The AGO’s appeal cited an “abuse of discretion through clear errors of law” in Superior Court Judge John Agostini’s earlier decision to reject two motions brought by opponents of the sale. The filing states the judge misunderstood the museum’s obligations under the laws governing charitable trusts and its “duties of care”, which the AGO says the museum violated by setting unreasonable financial goals that were inconsistent with its purpose as a public art museum. This has led to the “severance of its relationship with prominent cultural institutions and associations... inability to secure future loans of art and shared exhibitions; damage to its donor relationships; and irreparable harm to its ability to meet the art component of its mission.”

Foley Hoag, the lawyer who represents Norman Rockwell’s family in the litigation, supported the appeal in a statement, repeating that the sale must be delayed immediately or else “the works will likely vanish into private collections outside of this jurisdiction, with no apparent mechanism to recover them should the Superior Court’s order later be reversed”.

A lawyer for the Berkshire Museum, William Lee, said that he expects a “swift resolution of this matter in Appeals Court.
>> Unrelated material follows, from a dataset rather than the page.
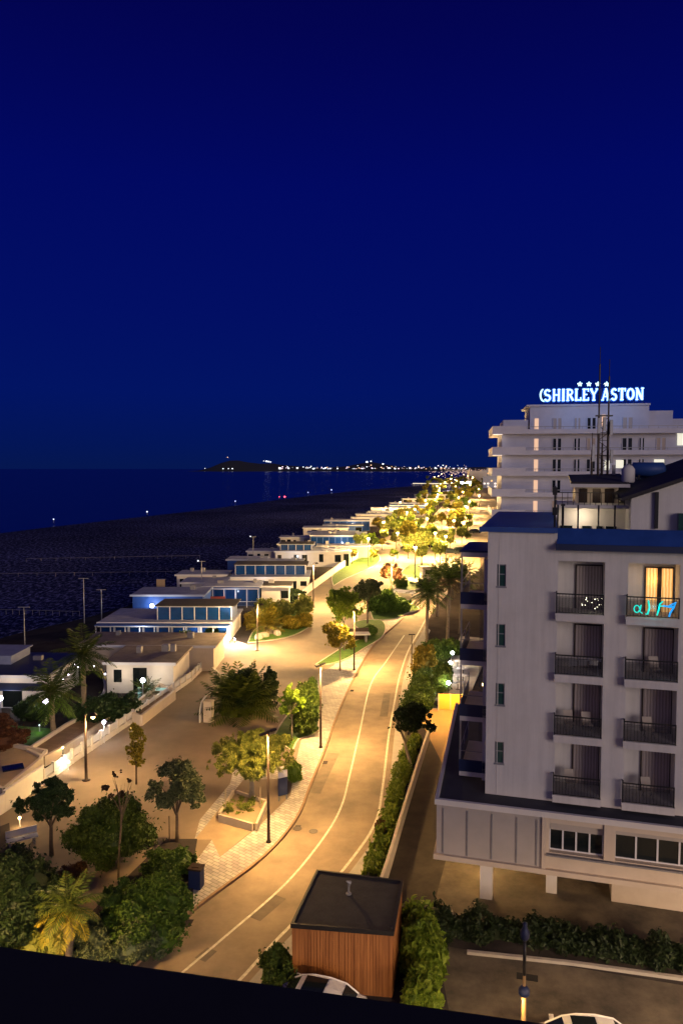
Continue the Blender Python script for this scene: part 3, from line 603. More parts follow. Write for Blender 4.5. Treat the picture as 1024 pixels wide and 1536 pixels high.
# grass island trees
tree('young_tree', (*G(510,1006,.2),.2), 2.6, .07, [(0,0,3.8,1.3,1.2,1.3),(-.9,0,4.6,.9,.9,.8),(.7,0,3.2,.9,.8,.7)], 5200, .17, 'leaf_gold', 'golden leaved young tree on the front tip of the grass island', bark='pale_bark', seed=65, gap=.25, spread=1.0, top=4.4)
tree('young_tree', (*G(516,975,.2),.2), 3.6, .09, [(0,0,5.5,1.7,1.5,1.7),(-1.1,0,6.3,1.2,1.1,1.0),(.9,0,4.6,1.1,1.0,.9),(.2,0,7.1,.9,.9,.7)], 6500, .20, 'leaf_bright', 'bright green taller tree behind the golden tree on the grass island', bark='pale_bark', seed=66, gap=.22, spread=1.4, top=6.5)
tree('young_tree', (*G(551,935,.2),.2), 3.2, .10, [(0,0,4.8,1.5,1.4,1.4),(.8,0,5.5,1.0,1.0,.8),(-.9,0,4.0,1.0,.9,.8)], 5200, .20, 'leaf_olive', 'dark grey-green tree at the back of the grass island', seed=67, gap=.22, spread=1.2, top=5)
bush((*G(553,952,.2),.2), [(0,0,.5,1.2,1.0,.6)], 2000, .15, 'leaf', 'low dark bush on the lawn tip of the grass island', seed=68)
bush((*G(572,918,.2),.2), [(0,0,1.5,2.4,2.0,1.8),(2.6,1,1.0,2.0,1.6,1.2)], 6500, .22, 'leaf', 'broad green bush on the second lawn of the promenade', seed=69)
tree('young_tree', (*G(585,905,.2),.2), 3.8, .1, [(0,0,5.4,1.6,1.5,1.2),(1,0,4.8,1,1,.8)], 4000, .22, 'leaf_red', 'red-brown sparse tree behind the second lawn', seed=70, gap=.32, spread=1.3, top=5.6)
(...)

We are disappointed that the Attorney General has decided to continue legal action that threatens the future of the Berkshire Museum," reads the lawyer's statement, "particularly after a very clear legal decision rejected the arguments the Attorney General repeats in this misguided appeal”.

Opponents of the sale, including the citizens' group Save the Art—Save the Museum, which had planned dual protests on Saturday, 11 November, in front of both the Berkshire Museum in Pittsfield and Sotheby’s headquarters on 72nd Street and York Avenue in Manhattan, celebrated Justice Trainor's decision on social media.